For MYSTERY: Lots, but my favorite is The Leftovers. (Most of you know another one contributed to by the same creator but I’m not naming it here because it’ll undercut my point too much.)

Examples in fiction:

For Power: Lots, but which ones can I name specifically. The Broken Earth Trilogy. Really, anything by Jemisin. Or Butler. Or Le Guin.

For MYSTERY: Big one that comes to mind is the Southern Reach Trilogy.

Why am I doing this to you?

Because it feels real to me? I’ve had to get comfortable with not knowing things or finding things out that lead to greater not knowings. I have a theory that there’s a relationship between this and power. I also think too much about metaphysics.

So, how do I represent that to a reader? By writing a whole book where the big things are happening in the background and even the major players seem confused.

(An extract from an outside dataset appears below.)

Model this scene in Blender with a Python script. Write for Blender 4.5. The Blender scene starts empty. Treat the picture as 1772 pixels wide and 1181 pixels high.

There are lots of things that will be answered. Promise. But I’m afraid to tell you that this mystery thing (and its power over people) comes up a LOT more. I really can’t say anything else because I am having a bodily reaction.

3. Plot is events. Otherwise, it is people learning things about themselves.

(Or, Plot is external events (often calamity) outside people’s control (like what happens regularly in our society). Otherwise, it is (mostly) internal heart/mind things (sometimes) within people’s control brought about by social situations, leading to internal or external decisions being made.)

I won’t give examples. I think this is a salt to taste thing, mostly. Some people like action, where action means people are actively doing a lot of things. And in No Gods people are doing things. Sometimes it is action-ish. Sometimes it is two people baking bread and one person’s hand gets burned and they both learn something? I can’t say why that’s plot to me, but it is.

Why am I doing this to you?

I really don’t know. I read faster books than this and love them because they’re plotty. I read a LOT of Urban Fantasy books before deciding I wanted to do one. Faith Hunter’s Soulwood series is a favorite.

People make this separation by saying one thing is “literary” and another thing is “genre” or “commercial” or whatever. I hate these line because I see extreme levels of craft in plot-rich books. It takes skill to do plot and character and slip big ideas in.

When I sit down to write, ideas crowd the page, too. And because I have all these ideas, I want to represent them somehow. Sometimes, I’ll flat-out use bee analogies. Other times I bury it in themes. Other times people feel a lot, or imply feelings via subtext. For me, that’s action, movement. This stuff is valuable in my real life and so I give it lots of space in fiction.

Really this point isn’t as important as the other two, but if you read this and it feels like nothing is happening and/or makes you think, “Am I missing something?” You’re not. That’s just what this is.

(EDIT (that is also sort of a SPOILER for future books): Structurally this trilogy will be broken down thusly: Book One: The People. Book Two: The Monsters. Book Three: The Gods. There’s some crossover in each book, of course, but the concerns shift accordingly. Also, each book can be thematically summarized thusly: Revelation, Reckoning, Reconciliation. Each of these aren’t clear-cut. This is the sort of stuff that makes my skin itch to say, but it might help calibrate expectations.


Writing books are hard, so a big part of surviving the process is chasing the joy.

And selling a book is primarily about selling the things people get excited about and hoping that folks stick around for the other things you’ve slipped in (or packed in so hard the thing won’t close).

If none of this is helpful, I’m still sorry. But thank you for coming to this thing I made anyway. Hope I catch you some other time. Also, have you read The Lesson? Shameless plug to read The Lesson.

(But maybe don’t because the above things are also true-ish of The Lesson.)